The firm cited Rambus’s strong quarterly performance as evidence of the effectiveness of management’s product strategy. Rosenblatt views Rambus as an "under-the-radar AI opportunity" whose intellectual property and products are critical for enhancing AI system performance. The company’s impressive 81.92% gross profit margin and robust 30.13% revenue growth support this positive outlook.
Rosenblatt expects demand for high-performance DRAM and memory interfaces to accelerate as the AI inference market expands. The firm noted that Rambus currently trades at approximately 23x forward earnings.
The research firm highlighted Rambus’s financial strengths, including its approximately 55% cash conversion margin, 45% operating margins, and double-digit revenue growth. Rosenblatt pointed out that comparable peers with similar margin profiles typically trade at a 40% higher forward P/E multiple.
The new $90 price target represents a 30x multiple applied to Rosenblatt’s projected calendar year 2026 non-GAAP earnings per share for Rambus.

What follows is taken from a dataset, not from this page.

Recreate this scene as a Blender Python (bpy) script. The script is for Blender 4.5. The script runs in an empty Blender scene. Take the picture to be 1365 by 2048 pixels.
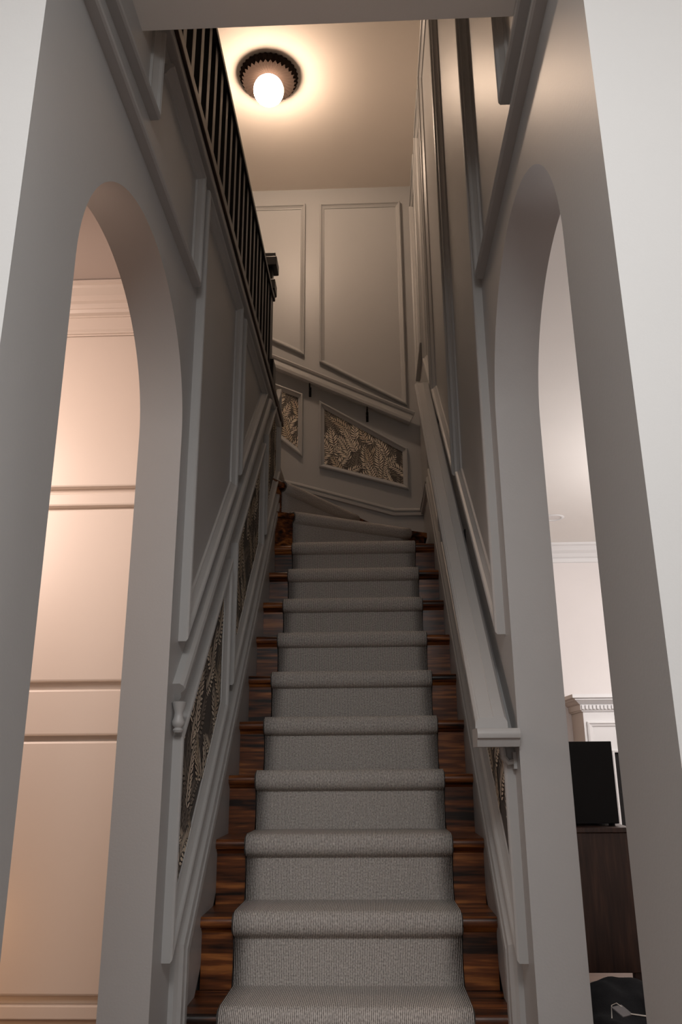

In other recent news, Rambus Inc. reported its second-quarter 2025 financial results, showing a mixed outcome. The company missed earnings per share (EPS) expectations, posting an EPS of $0.53 compared to the anticipated $0.58, which marks an 8.62% negative surprise. On the positive side, Rambus exceeded revenue projections, bringing in $172.2 million against the forecasted $166.97 million. Despite the EPS miss, the strong revenue figures contributed to a rise in Rambus stock in aftermarket trading. Additionally, optimistic forward guidance from the company may have influenced investor sentiment positively. These developments are crucial for investors monitoring the company’s performance.